The 'Golden Triangle', that area of northern NSW centred around Croppa Creek, has long been renowned for being a 'favoured' district for growing cereal crops.
And this past season, when grain growers west of the Newell Highway between Moree and Goondiwindi are staring at crops which will not be worth harvesting, Jamie O'Toole is thankful for a bit of lucky rainfall at the right time.
Mr O'Toole is the farm manager of the 8500-hectare Boolavilla, near Croppa Creek, for Warakirri Cropping, and he is relieved to be able to prepare for a harvest when he knows so many others won't be.
"I don't know what I have done right, but we've got some pretty handy crops considering the lack of rainfall," he said.
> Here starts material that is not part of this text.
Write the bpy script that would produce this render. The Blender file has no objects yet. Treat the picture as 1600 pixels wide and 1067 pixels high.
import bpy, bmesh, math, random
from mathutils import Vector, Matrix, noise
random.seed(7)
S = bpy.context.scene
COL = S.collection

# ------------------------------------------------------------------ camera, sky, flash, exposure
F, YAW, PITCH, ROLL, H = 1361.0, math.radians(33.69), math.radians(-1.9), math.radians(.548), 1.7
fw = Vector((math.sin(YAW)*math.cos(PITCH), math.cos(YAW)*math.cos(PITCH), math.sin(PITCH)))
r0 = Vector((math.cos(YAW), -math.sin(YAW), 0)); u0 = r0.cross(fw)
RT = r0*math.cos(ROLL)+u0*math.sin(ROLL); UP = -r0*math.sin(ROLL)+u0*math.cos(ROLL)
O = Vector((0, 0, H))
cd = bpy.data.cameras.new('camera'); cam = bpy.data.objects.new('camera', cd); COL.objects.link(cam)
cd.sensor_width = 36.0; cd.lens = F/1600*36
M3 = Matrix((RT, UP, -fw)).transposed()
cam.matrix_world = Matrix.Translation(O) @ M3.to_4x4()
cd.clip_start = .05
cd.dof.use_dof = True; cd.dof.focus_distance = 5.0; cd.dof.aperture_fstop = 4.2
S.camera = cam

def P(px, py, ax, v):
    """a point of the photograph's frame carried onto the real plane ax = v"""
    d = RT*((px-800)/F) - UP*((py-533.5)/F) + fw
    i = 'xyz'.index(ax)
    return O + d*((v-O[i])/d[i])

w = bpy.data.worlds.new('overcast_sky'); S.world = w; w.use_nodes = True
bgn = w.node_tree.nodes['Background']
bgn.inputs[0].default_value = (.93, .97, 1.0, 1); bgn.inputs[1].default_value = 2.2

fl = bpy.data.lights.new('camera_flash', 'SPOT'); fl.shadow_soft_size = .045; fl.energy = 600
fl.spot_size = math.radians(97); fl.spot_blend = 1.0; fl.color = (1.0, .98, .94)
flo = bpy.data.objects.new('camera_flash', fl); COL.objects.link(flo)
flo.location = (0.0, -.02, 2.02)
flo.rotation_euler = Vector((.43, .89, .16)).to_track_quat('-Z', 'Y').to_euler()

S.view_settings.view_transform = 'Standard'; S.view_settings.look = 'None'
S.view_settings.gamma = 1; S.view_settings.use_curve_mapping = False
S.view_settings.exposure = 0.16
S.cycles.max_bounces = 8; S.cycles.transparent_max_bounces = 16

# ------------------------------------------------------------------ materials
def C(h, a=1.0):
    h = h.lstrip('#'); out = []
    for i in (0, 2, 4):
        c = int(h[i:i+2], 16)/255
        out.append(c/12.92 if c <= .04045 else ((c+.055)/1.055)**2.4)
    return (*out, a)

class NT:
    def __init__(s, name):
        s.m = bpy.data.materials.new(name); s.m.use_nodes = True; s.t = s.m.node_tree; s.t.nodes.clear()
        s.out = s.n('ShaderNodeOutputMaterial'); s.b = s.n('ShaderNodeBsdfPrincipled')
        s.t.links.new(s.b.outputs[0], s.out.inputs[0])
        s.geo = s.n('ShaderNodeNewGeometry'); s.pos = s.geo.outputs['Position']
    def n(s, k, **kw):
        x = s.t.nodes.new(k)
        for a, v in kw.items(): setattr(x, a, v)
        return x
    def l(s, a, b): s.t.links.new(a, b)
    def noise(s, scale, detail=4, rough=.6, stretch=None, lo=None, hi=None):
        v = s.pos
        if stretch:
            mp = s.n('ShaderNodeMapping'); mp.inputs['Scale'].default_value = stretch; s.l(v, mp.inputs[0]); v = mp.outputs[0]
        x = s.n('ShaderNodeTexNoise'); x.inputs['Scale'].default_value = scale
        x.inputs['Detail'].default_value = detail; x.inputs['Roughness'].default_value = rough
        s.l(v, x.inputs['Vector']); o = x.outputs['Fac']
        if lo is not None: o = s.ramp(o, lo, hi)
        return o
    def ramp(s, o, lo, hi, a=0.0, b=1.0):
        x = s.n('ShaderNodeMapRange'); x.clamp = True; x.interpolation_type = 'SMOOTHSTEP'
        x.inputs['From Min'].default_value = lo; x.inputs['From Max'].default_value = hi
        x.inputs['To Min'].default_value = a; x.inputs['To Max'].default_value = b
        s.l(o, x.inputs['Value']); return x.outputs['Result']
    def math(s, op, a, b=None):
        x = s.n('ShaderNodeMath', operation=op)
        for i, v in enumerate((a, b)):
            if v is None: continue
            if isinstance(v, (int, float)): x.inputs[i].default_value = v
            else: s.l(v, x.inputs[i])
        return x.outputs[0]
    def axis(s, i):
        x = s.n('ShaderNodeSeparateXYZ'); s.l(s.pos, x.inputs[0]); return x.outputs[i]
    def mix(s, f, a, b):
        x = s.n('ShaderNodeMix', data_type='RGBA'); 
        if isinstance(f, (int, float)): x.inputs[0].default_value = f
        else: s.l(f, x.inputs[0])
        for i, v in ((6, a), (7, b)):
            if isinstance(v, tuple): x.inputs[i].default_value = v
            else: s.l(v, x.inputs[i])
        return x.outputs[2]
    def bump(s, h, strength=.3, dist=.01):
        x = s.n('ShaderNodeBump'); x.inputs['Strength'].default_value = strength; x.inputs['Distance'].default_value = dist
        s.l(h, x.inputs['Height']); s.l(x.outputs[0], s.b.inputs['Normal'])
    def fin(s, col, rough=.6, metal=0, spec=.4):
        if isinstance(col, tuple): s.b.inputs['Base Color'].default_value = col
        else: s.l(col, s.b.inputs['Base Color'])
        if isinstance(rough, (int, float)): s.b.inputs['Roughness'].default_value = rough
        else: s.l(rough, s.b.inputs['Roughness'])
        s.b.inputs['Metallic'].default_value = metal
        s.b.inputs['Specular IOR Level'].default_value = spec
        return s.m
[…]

"I can't get over what my crops are doing at the moment, and if we are able to get a bit of rain soon, we will have a really cracking crop.
"We have had minimal rainfall during the growing season.
"Only 60 millimetres, with just three falls of any significance, and otherwise we had showers, but it has been enough to get our crops to this stage."
On Boolavilla, the 8500ha are given over to winter cereal crops, of Radar, Lancer and Sunmaster wheat, 44Y94 canola and barley, in rotation, with opportunity crops of sorghum and mungbeans through the summer.
The crop of Sunmaster wheat was grown on the paddock which had been in canola, and Mr O'Toole said, the basis of his successful wheat crop was due to the amount of soil moisture stored.
"We had more soil moisture at the end of last year's canola crop than what we started with," he said.
"Although we harvested 4.3 tonne of canola, there was still a fair bit of soil moisture left behind.
"We have been set up for a good yield."
Mr O'Toole said he hasn't done anything different during this season's preparation for his cropping program, with attention to keeping the fallow paddocks clean of weeds, although maintaining the stubble as ground cover to reduce evaporation.
"It has been a good learning curve, but every year is different," he said.
He also attributes his success to the advice and support given by his agronomist Leigh Norton, Delta, Moree.